··· Raw data

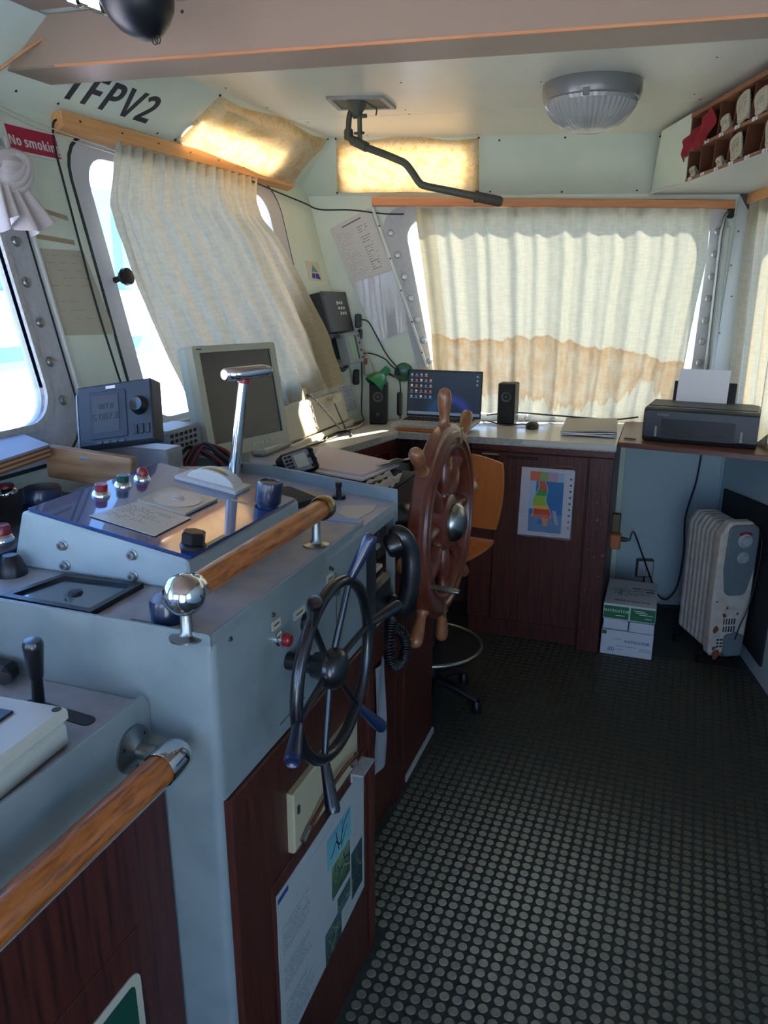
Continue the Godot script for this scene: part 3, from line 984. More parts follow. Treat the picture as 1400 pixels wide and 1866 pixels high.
	g.box(Vector3(0, 0.0006, 0), Vector3(0.12, 0.0012, 0.05), 0.0, Transform3D(Basis(Vector3.UP, 0.35), Vector3(-0.90, 1.137, -1.57)))
	solo("green_pad", g, M.green, "dark green card lying under the throttle lever on the console top", "card")

	# sloping control box
	var cb := thing("control_box", "sloping light blue box with a glossy blue top panel, bolted on the console", "control box", Vector3(-0.89, 1.137, -1.2))
	g = geo(cb)
	g.prism(arc_corner([-1.078, 1.137, -0.703, 1.137, -0.704, 1.192, -1.042, 1.244], 0.012), -1.405, -1.0, 0.004, NEAR)
	part("case", g, M.box_paint, cb)
	var BT := frame(Vector3(-1.036, 1.2445, -1.005), Vector3(0.9884, -0.1523, 0), Vector3(0, 0, -1))
	g = geo(cb)
	g.prism(rr(0.004, 0.0, 0.338, 0.386, 0.004, 3), 0.0, 0.005, 0.001, BT)
	part("top_panel", g, M.blueplate, cb, "glossy dark blue top panel")
	for q in [[-0.957, 1.19], [-0.812, 1.19], [-0.956, 1.153], [-0.814, 1.152]]:
		g = geo(cb)
		g.lathe([Vector2(0.0095, 0), Vector2(0.0095, 0.002), Vector2(0.0075, 0.003), Vector2(0.0075, 0.009), Vector2(0.0065, 0.01), Vector2(0.0035, 0.01), Vector2(0.0035, 0.005), Vector2(0, 0.005)], 16, along(Vector3(0, 0, 1), Vector3(q[0], q[1], -1.0)))
		part("bolt", g, M.bolt, cb)
	for q in [[0.05, 0.135, 1, 0], [0.045, 0.205, 1, 1], [0.046, 0.265, 0, 0]]:
		var A := BT * Transform3D(Basis(Vector3.RIGHT, PI / 2), Vector3(q[0], q[1], 0.005))
		g = geo(cb)
		g.lathe([Vector2(0.017, 0), Vector2(0.017, 0.003), Vector2(0.0135, 0.009), Vector2(0.012, 0.01), Vector2(0, 0.01)], 22, A)
		var b := part("push_button", g, M.chrome, cb)
		g = geo(cb)
		if q[2] == 1: g.lathe([Vector2(0.0118, 0.009), Vector2(0.012, 0.021), Vector2(0.0105, 0.023), Vector2(0, 0.023)], 22, A)
		else: g.lathe([Vector2(0.0118, 0.009), Vector2(0.0118, 0.015), Vector2(0.0095, 0.022), Vector2(0.005, 0.026), Vector2(0, 0.027)], 22, A)
		part("button_cap", g, M.green if q[3] == 1 else M.red, b, "green button cap" if q[3] == 1 else "red button cap")
	var A2 := BT * Transform3D(Basis(Vector3.RIGHT, PI / 2), Vector3(0.312, 0.312, 0.005))
	g = geo(cb)
	g.lathe([Vector2(0.022, 0), Vector2(0.022, 0.004), Vector2(0.026, 0.006), Vector2(0.026, 0.045), Vector2(0.024, 0.05), Vector2(0.019, 0.05), Vector2(0.018, 0.047), Vector2(0, 0.047)], 26, A2)
	part("large_knob", g, M.navy, cb)
	g = geo(cb)
	A2 = BT * Transform3D(Basis(Vector3.RIGHT, PI / 2), Vector3(0.316, 0.04, 0.005))
	g.lathe([Vector2(0.023, 0), Vector2(0.021, 0.005), Vector2(0.018, 0.007), Vector2(0, 0.007)], 24, A2)
	g.prism(pv([-0.018, -0.010, 0.0, -0.017, 0.018, -0.010, 0.018, 0.010, 0.0, 0.017, -0.018, 0.010]), 0.011, 0.032, 0.003, BT * Transform3D(Basis(Vector3(0, 0, 1), 0.4), Vector3(0.316, 0.04, 0.0)))
	part("pointer_knob", g, M.black, cb)
	g = geo(cb)
	g.box(Vector3(0.332, 0.085, 0.0054), Vector3(0.008, 0.06, 0.0008), 0.0, BT)
	g.box(Vector3(0.27, 0.285, 0.0054), Vector3(0.05, 0.007, 0.0008), 0.0, BT)
	part("tape_strip", g, M.tape, cb)
	# throttle lever with its quadrant
	var tl := thing("throttle_lever", "polished throttle lever with a cross grip in a white quadrant on the blue panel", "lever", Vector3(-0.86, 1.225, -1.36))
	g = geo(tl)
	g.prism(rr(0.088, 0.315, 0.236, 0.378, 0.003, 3), 0.005, 0.012, 0.001, BT)
	part("base_plate", g, M.white_plastic, tl)
	g = geo(tl)
	var arc := PackedVector2Array()
	for i in 13:
		var a := PI * (1.0 - i / 12.0)
		arc.append(Vector2(0.165 + cos(a) * 0.056, 0.010 + sin(a) * 0.026))
	g.prism(arc, -0.022, 0.016, 0.001, BT * Transform3D(Basis(Vector3.RIGHT, PI / 2), Vector3(0, 0.347, 0)))
	part("quadrant_cover", g, M.white_plastic, tl)
	g = geo(tl)
	g.tube([BT * Vector3(0.115, 0.345, 0.02), BT * Vector3(0.14, 0.345, 0.0335), BT * Vector3(0.165, 0.345, 0.0365), BT * Vector3(0.19, 0.345, 0.0335), BT * Vector3(0.215, 0.345, 0.02)], 0.004, 8, false, Vector2(2.0, 0.4))
	part("guide_slot", g, M.brass, tl)
	g = geo(tl)
	g.tube([Vector3(-0.846, 1.222, -1.385), Vector3(-0.832, 1.31, -1.388), Vector3(-0.812, 1.436, -1.392)], [0.016, 0.0145, 0.012], 18, false, Vector2(1.0, 0.8))
	part("shaft", g, M.chrome, tl)
	g = geo(tl)
	g.tube([Vector3(-0.8125, 1.433, -1.392), Vector3(-0.811, 1.442, -1.392)], 0.0125, 18)
	part("red_collar", g, M.red, tl, "thin red collar under the grip")
	g = geo(tl)
	g.tube([Vector3(-0.833, 1.452, -1.352), Vector3(-0.832, 1.452, -1.355), Vector3(-0.81, 1.452, -1.388), Vector3(-0.785, 1.455, -1.425), Vector3(-0.776, 1.455, -1.438), Vector3(-0.773, 1.455, -1.442)], [0.010, 0.0135, 0.0145, 0.013, 0.0095, 0.005], 18)
	part("cross_grip", g, M.chrome, tl)
	# notices on the blue panel
	g = geo()
	g.prism(pv([0.107, 0.035, 0.246, 0.031, 0.243, 0.144, 0.122, 0.146]), 0.006, 0.0075, 0.0, BT)
	var n := solo("instruction_sheet", g, M.paper_txt, "laminated sheet of printed lines lying on the blue panel", "paper")
	g = geo()
	g.prism(pv([0.122, 0.148, 0.229, 0.146, 0.228, 0.26, 0.117, 0.256]), 0.006, 0.011, 0.001, BT)
	var cd := solo("disc_case", g, M.film, "square clear case with a round pale disc on the blue panel above the printed sheet", "disc case")
	g = geo(cd)
	g.lathe([Vector2(0.045, 0), Vector2(0.045, 0.0012), Vector2(0.012, 0.0012), Vector2(0.012, 0.003), Vector2(0.006, 0.0045), Vector2(0, 0.0045)], 32, BT * Transform3D(Basis(Vector3.RIGHT, PI / 2), Vector3(0.174, 0.203, 0.0112)))
	part("disc", g, M.disc, cd)

	# ivory plate with a bent pipe, poster on the door
	var ip := thing("pipe_plate", "ivory board carrying a bent copper pipe on the mahogany panel under the black wheel", "board", Vector3(-0.565, 0.61, -1.21))
	g = geo(ip)
	g.prism(pv([1.056, 0.617, 1.366, 0.612, 1.367, 0.735, 1.058, 0.742]), 0.003, 0.017, 0.003, S)
	part("board_face", g, M.ivory, ip)
	g = geo(ip)
	g.tube(curve([Vector3(-0.552, 0.632, -1.085), Vector3(-0.548, 0.65, -1.13), Vector3(-0.546, 0.667, -1.2), Vector3(-0.546, 0.666, -1.28), Vector3(-0.548, 0.652, -1.335), Vector3(-0.556, 0.646, -1.35)], 5), 0.0042, 8)
	part("pipe", g, M.copper, ip)
	for q in [Vector3(-0.552, 0.629, -1.078), Vector3(-0.555, 0.645, -1.351)]:
		g = geo(ip)
		g.tube([q, q + Vector3(0.0, 0.012, -0.03) * signf(-1.2 - q.z) * -1.0], 0.006, 8)
		part("pipe_nut", g, M.chrome_dull, ip)
	g = geo(ip)
	g.box(Vector3(1.075, 0.7, 0.018), Vector3(0.008, 0.016, 0.002), 0.0, S)
	part("slot_mark", g, M.ink, ip)
	g = geo()
	g.prism(pv([0.992, 0.20, 1.421, 0.232, 1.422, 0.565, 0.996, 0.57]), 0.007, 0.0082, 0.0, S)
	solo("poster", g, M.poster, "large white poster with small pictures and text columns on the console door", "poster")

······

* Stated problem:
With all pictures left out, please transcribe exactly the lines from the start of the material through the line with "green card lying".

* Problem solution:
Continue the Godot script for this scene: part 3, from line 984. More parts follow. Treat the picture as 1400 pixels wide and 1866 pixels high.
	g.box(Vector3(0, 0.0006, 0), Vector3(0.12, 0.0012, 0.05), 0.0, Transform3D(Basis(Vector3.UP, 0.35), Vector3(-0.90, 1.137, -1.57)))
	solo("green_pad", g, M.green, "dark green card lying under the throttle lever on the console top", "card")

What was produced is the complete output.